PROCESAccusées d’avoir falsifié la fiche d’un détenu, deux magistrates relaxées ?

Lyon : Accusées d’avoir falsifié la fiche d’un détenu pour le garder en prison, deux magistrates seront-elles relaxées ?

PROCESLa procureure du tribunal correctionnel de Lyon a demandé que les magistrates soient relaxées, le délibéré sera rendu le 26 octobre
Caroline Girardon avec AFP

Caroline Girardon avec AFP

L'essentiel

  • Condamné dans la Meuse à deux ans de prison dont six mois avec sursis pour violences volontaires aggravées, Eric Hager a mis fin à ses jours en juin 2015.
  • Le jour de sa condamnation, deux magistrates du tribunal correctionnel de Bar-le-Duc avaient oublié de mentionner qu’il devait rester en détention.
  • Convaincue que cette erreur l’a poussé au suicide, la famille du détenu a porté plainte contre les magistrates.
  • La procureur tribunal correctionnel de Lyon, où l’affaire a été dépaysée, reconnaît des erreurs mais estime qu’il n’y a eu aucune « intention frauduleuse » de la part des magistrates.

Les deux magistrates en charge du dossier ont-elles commis une erreur au point de pousser un détenu à se suicider ? C’est en tout cas l’intime conviction des parties civiles, mais pas celle du tribunal correctionnel de Lyon ayant demandé mercredi la relaxe pour les deux femmes.

Pour comprendre, il faut remonter au 12 juin 2015, à l’issue duquel Eric Hager a été condamné à deux ans de prison dont six mois avec sursis par le tribunal correctionnel de Bar-le-Duc pour des faits de violences volontaires aggravées. Ce jour-là, aucun maintien en détention n’est ordonné sur la fiche pénale, ni prononcé publiquement par le tribunal. L’avocat du prévenu informe dès lors son client, placé en détention provisoire, qu’il pourra sortir dans la journée.

Pendu dans sa cellule

Mais le greffier, qui avait alors constaté l’absence de mention relative au maintien en détention, est retourné voir la présidente du tribunal et la substitute du procureur pour les questionner à ce sujet. Après une brève discussion entre elles, la substitute a rajouté sur la feuille d’audience la mention manuscrite « maintien en détention ».

Éric Hager, qui allait fêter ses 50 ans trois mois plus tard, est immédiatement informé qu’il ne serait finalement pas libéré. Il se suicide quelques minutes après un appel passé à sa mère lui indiquant qu’il allait se pendre. Son corps est retrouvé à 13h50 dans sa cellule, ses lacets de chaussures autour du cou.

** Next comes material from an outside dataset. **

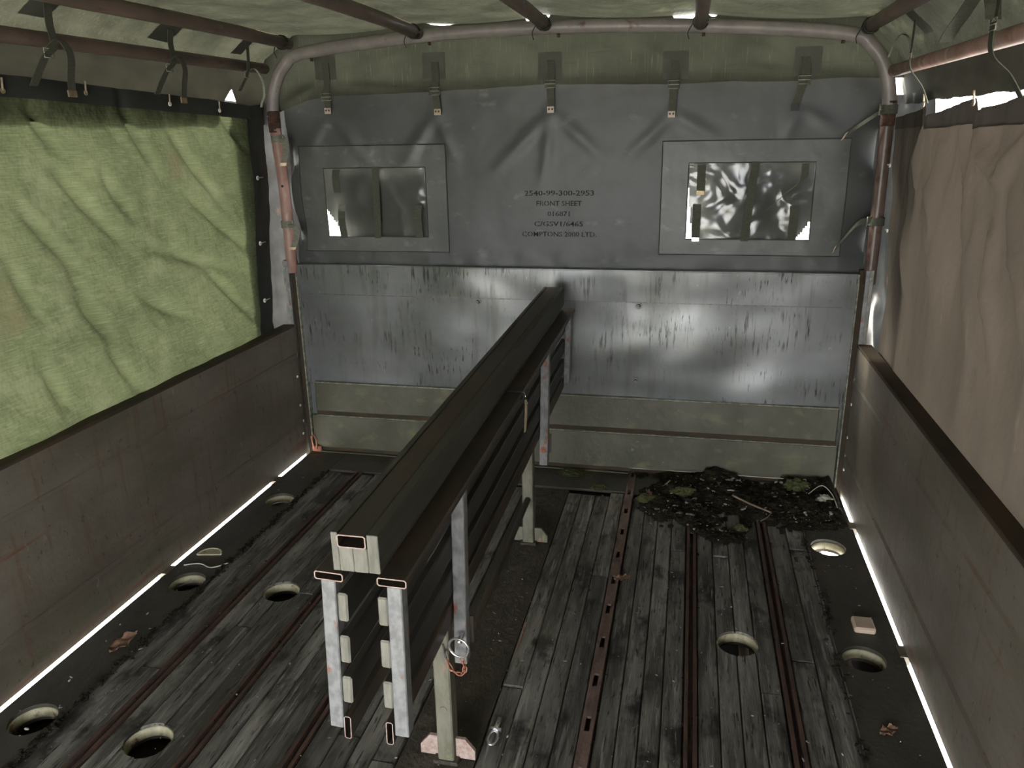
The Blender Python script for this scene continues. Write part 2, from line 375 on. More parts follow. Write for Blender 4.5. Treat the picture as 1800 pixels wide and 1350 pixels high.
# ------------------------------------------------------------------ floor
fl = empty('floor', (0, 0, 0), kind='structure')
def plate(x0, x1, y0, y1, z0, z1, m, name='floor_plate'):
    o = obj(name, B(x0, x1, y0, y1, z0, z1), m, fl); cut_holes(o); return o
for s in (-1, 1):
    xs = sorted((s*.936, s*(1.098 if s < 0 else 1.102)))
    plate(xs[0], xs[1], YR, -.0, -.008, .002, 'deck_metal')
plate(-.934, .934, -.185, .0, -.008, .002, 'deck_metal')
plate(-.085, .085, YR, -.187, -.016, -.006, 'deck_dirt', 'centre_channel')
plate(-1.08, 1.08, YR, .0, -.045, -.036, 'chassis', 'sub_deck')
RAILX = (.32, .555, .795)
def rail(x, top, yend):
    bm = bmesh.new()
    for s in (-1, 1):
        prism(bm, [(x+s*.015, -.03), (x+s*.015, top), (x+s*.006, top), (x+s*.006, -.02), (x+s*.0, -.02), (x+s*.0, -.03)][::s], 'y', YR, yend)
    return obj('track_rail', bm, 'rail_bare' if top > .01 else 'rail_rust', fl)
for s in (-1, 1):
    for x in RAILX: rail(s*x, .012 if (s == 1 and x == .32) else .006, -.005 if (s == 1 and x == .32) else -.19)
for y in lin(-4.1, -.12, 26): obj('rail_web', B(.312, .328, y-.055, y+.055, .004, .0105), 'rail_bare', fl)
COLS = [(.088, .302, 4), (.338, .537, 4), (.573, .777, 4), (.813, .933, 2)]
pdata = {}
for s in (-1, 1):
    for (a, b, n) in COLS:
        wd = (b-a)/n
        for k in range(n):
            x0 = a+wd*k; cx = s*(x0+wd/2); y = YR+.01; yend = -.19-random.uniform(0, .04)
            while y < yend-.05:
                ln = random.choice((.62, .95, 1.3, 1.9, 2.4))*random.uniform(.9, 1.1); y1 = min(y+ln, yend)
                if yend-y1 < .25: y1 = yend
                zt = random.uniform(-.004, .003); h = wd/2-.0013
                bm = bmesh.new(); box(bm, cx-h, cx+h, y+.0015, y1-.0015, -.034, zt, bev=.0022)
                for v in bm.verts:
                    if v.co.z > -.01: v.co.z += .0025*noise.noise(Vector((cx*31, v.co.y*4, k)))
                o = obj('plank', bm, 'plank', fl); cut_holes(o); y = y1
for (x, y) in HOLES:
    if y < -2.2: continue
    bm = bmesh.new()
    pr = [(HR+.002, -.0085), (HR+.002, -.032), (HR-.006, -.032), (HR-.004, -.02), (HR-.003, -.0085)]
    seg = 36; rg = [[bm.verts.new((x+r*math.cos(2*math.pi*i/seg), y+r*math.sin(2*math.pi*i/seg), z)) for i in range(seg)] for r, z in pr]
    for i in range(len(pr)):
        A = rg[i]; C = rg[(i+1) % len(pr)]
        for k in range(seg): bm.faces.new((A[k], A[(k+1) % seg], C[(k+1) % seg], C[k])).smooth = True
    obj('hole_rim', bm, 'rim_cream', fl)

# ------------------------------------------------------------------ drop sides
def side(s, name):
    root = empty(name, (s*1.12, -2.1, 0), kind='structure')
    zs = [.003, .14, .147, .153, .160, .44, .447, .454, .461, .575]
    dx = [0, 0, .007, .007, 0, 0, .005, .005, 0, 0]
    poly = [(s*(1.112+d), z) for z, d in zip(zs, dx)]+[(s*1.138, .575), (s*1.138, .003)]
    obj('side_sheet', PR(poly, 'y', YR, -.028), 'side_paint', root)
    obj('top_cap', B(*sorted((s*1.1105, s*1.162)), YR, -.028, .572, .584, bev=.003), 'side_cap', root)
    for y in lin(-3.9, -.32, 6): obj('hinge_block', B(*sorted((s*1.093, s*1.118)), y-.025, y+.025, -.02, .0045), 'side_paint', root)
    for z in (.10, .23, .36): obj('rivet', CY((s*1.111, -.05, z), .0055, .004, 'x', 10), 'hole_light_rivet_white', root)
    return root
side(-1, 'wall_left'); side(1, 'wall_right')

# ------------------------------------------------------------------ unseen canvas added behind the camera to narrow the light from the rear
rw = empty('rear_light_block', (0, YR, 0), kind='structure')
for x0, x1 in ((-1.165, -.80), (.60, 1.165)):
    obj('rear_block_panel', sheet(lin(x0, x1, 40), lin(-.1, 1.70, 12), lambda x, z: (x, YR-.01+.02*math.sin(x*46), z)), 'canvas_skirt', rw)
obj('rear_block_roll', TU([(x, YR-.02, 1.36+.01*math.sin(x*3)) for x in lin(-1.16, 1.16, 12)], .06, seg=12), 'canvas_skirt', rw)
obj('rear_block_top', sheet(lin(-1.165, 1.165, 40), lin(1.34, 1.73, 6), lambda x, z: (x, YR+.02+.01*math.sin(x*14), z)), 'canvas_skirt', rw)
# ------------------------------------------------------------------ headboard
hb = empty('wall_front', (0, .02, 0), kind='structure')
def hgrid(x0, x1, z0, z1, y, amp, name, m, nx=90, nz=24):
    bm = sheet(lin(x0, x1, nx), lin(z0, z1, nz), lambda x, z: (x, y+amp*fbm(x*2.3, z*3.1, 4.2, 3), z))
    return obj(name, bm, m, hb)
obj('back_plate', B(-1.10, 1.10, .022, .034, -.05, .83), 'head_paint', hb)
hgrid(-1.092, 1.096, .318, .712, .010, .005, 'main_sheet', 'head_paint')
bm = sheet(lin(-1.092, 1.096, 60), lin(0, 1, 8), lambda x, t: (x, .002+.002*fbm(x*3, t, 1.7), .712+.118*t)); obj('upper_band', bm, 'head_paint', hb)
obj('upper_lip', B(-1.092, 1.096, .003, .016, .708, .7125), 'bolt_dark', hb)
obj('top_flange', B(-1.094, 1.098, .000, .032, .828, .834, bev=.0015), 'head_paint', hb)
obj('rib_panel', B(-1.060, 1.082, -.004, .021, .192, .324, bev=.004), 'head_low', hb)
obj('rib_edge', B(-1.058, 1.080, -.0055, .010, .3215, .3265, bev=.001), 'head_edge', hb)
obj('rib_groove', B(-1.062, 1.084, .004, .021, .174, .191), 'side_cap', hb)
obj('groove_edge', B(-1.064, 1.086, -.0045, .012, .1705, .1745, bev=.001), 'head_edge', hb)
obj('lower_band', B(-1.085, 1.09, -.003, .021, .022, .171, bev=.003), 'head_low', hb)
obj('toe_channel', B(-1.085, 1.09, .006, .021, .000, .0215), 'side_cap', hb)
obj('toe_edge', B(-1.085, .30, -.012, .004, .002, .006), 'head_low', hb)
for x0, x1 in ((-1.0965, -1.0915), (1.0945, 1.0995)): obj('edge_flange', B(x0, x1, -.006, .03, .0, .832, bev=.001), 'head_edge', hb)
for (x, z) in ((-.316, .696), (.321, .696), (.319, .395), (.314, .104), (-.32, .395)):
    bm = bmesh.new(); cyl(bm, (x, .006, z), .013, .003, 'y', 16); cyl(bm, (x, .001, z), .008, .010, 'y', 12, .006)
    obj('bolt', bm, 'bolt_dark', hb)
def corner(s, name):
    root = empty(name, (s*1.12, .0, 0), kind='structure')
    X = lambda a, b: sorted((s*a, s*b))
    obj('outer_web', B(*X(1.122, 1.142), -.022, .034, -.05, .852, bev=.002), 'galv_dull', root)
    obj('front_lip', B(*X(1.114, 1.128), -.026, -.020, .0, .850, bev=.001), 'galv', root)
    obj('dark_channel', B(*X(1.100, 1.122), .012, .034, -.05, .846), 'side_cap', root)
    bm = bmesh.new(); cyl(bm, (s*1.128, -.018, .822), .007, .012, 'y', 12); obj('bolt', bm, 'steel_bright', root)
    return root
tl = corner(-1, 'trim_1'); corner(1, 'trim_2')
bm = bmesh.new(); tube(bm, [(-1.082, -.022, .020), (-1.090, -.022, .075), (-1.078, -.022, .090), (-1.066, -.022, .060), (-1.068, -.022, .018)], .0035, seg=7, closed=True)
box(bm, -1.092, -1.050, -.020, -.008, .004, .030, bev=.003)
tag(obj('latch_bracket', bm, 'rust_orange', tl), 'rusty latch bracket in the headboard corner')

# ------------------------------------------------------------------ hoop and roof poles
hp = empty('canopy_hoop', (0, 0, .85), 'grey painted steel pipe hoop bowed across above the headboard', 'pipe hoop')
bow = spline([(-1.122, 0, 1.405), (-1.12, 0, 1.46), (-1.102, 0, 1.53), (-1.056, 0, 1.598), (-.96, 0, 1.642), (-.478, 0, 1.681), (-.034, 0, 1.69), (.496, 0, 1.672), (.96, 0, 1.63), (1.055, 0, 1.585), (1.105, 0, 1.51), (1.126, 0, 1.42), (1.128, 0, 1.385)], 8)
obj('bow', TU(bow, .0235, seg=14), 'hoop_grey', hp)
tag(obj('leg', TU(spline([(-1.110, 0, .80), (-1.108, 0, 1.1), (-1.120, 0, 1.37)], 6), .0225, seg=14), 'pipe_pink', hp), 'pinkish worn pipe leg')
tag(obj('leg', TU(spline([(1.132, 0, .80), (1.131, 0, 1.1), (1.129, 0, 1.36)], 6), .0215, seg=14), 'pipe_brown', hp), 'dark brown pipe leg')
for x, z in ((-1.1215, 1.395), (1.1285, 1.375)):
    rr = [.024+.003*noise.noise(Vector((x*9, 0, k*1.7))) for k in range(9)]
    tag(obj('collar', TU([(x, 0, z-.04+.01*k) for k in range(9)], rr, seg=14), 'rust_dark', hp), 'flaking rusty joint collar')
obj('pin_hole', CY((-1.104, -.0222, 1.150), .005, .003, 'y', 12), 'cord_black', hp)
for x in (-.478, .0, .5, .95, -.95):
    z = interp(x, [(-.96, 1.642), (-.478, 1.681), (-.034, 1.69), (.496, 1.672), (.96, 1.63)])
    obj('bolt', CY((x+.012, -.004, z-.027), .006, .012, 'z', 10), 'rust_dark', hp)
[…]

S’il a été reconnu à l’époque que le tribunal avait oublié de prononcer le maintien en détention, les deux magistrates ont été dispensées de peine. Toutes deux ont reconnu avoir ajouté la mention ultérieurement pour réparer cette erreur de départ, mais non dans l’objectif de « falsifier » délibérément le document. Compte tenu de leur jeunesse et de leur manque d’expérience (l’une avait 27 ans, l’autre était en fonction depuis trois mois), elles n’ont pas été sanctionnées. Les enquêtes menées aboutissent à un classement sans suite pour « irresponsabilité pénale pour cause d’erreur de droit » puis de non-lieu pour « défaut d’éléments intentionnels ».

Une « erreur » mais « sans intention frauduleuse »

« Indignée » par ces décisions, la famille d’Éric Hager porte plainte pour faux en écriture publique par personne dépositaire de l’autorité publique et détention arbitraire par personne dépositaire de l’autorité publique. Les deux femmes sont alors renvoyées devant le tribunal correctionnel de Lyon, après dépaysement du dossier.

Après plus de cinq heures d’audience, où elles ont répété - parfois en pleurs comme la substitute - qu’elles avaient certes commis une « erreur » mais « sans intention frauduleuse », la procureure a requis mercredi « la relaxe ». Il y a eu une « succession d’oublis et d’erreurs », un « manque de vérification » et des « fautes disciplinaires » mais « pas d’intention frauduleuse » dans les actes des deux magistrates, justifie-t-elle. La décision a été mise en délibéré au 26 octobre.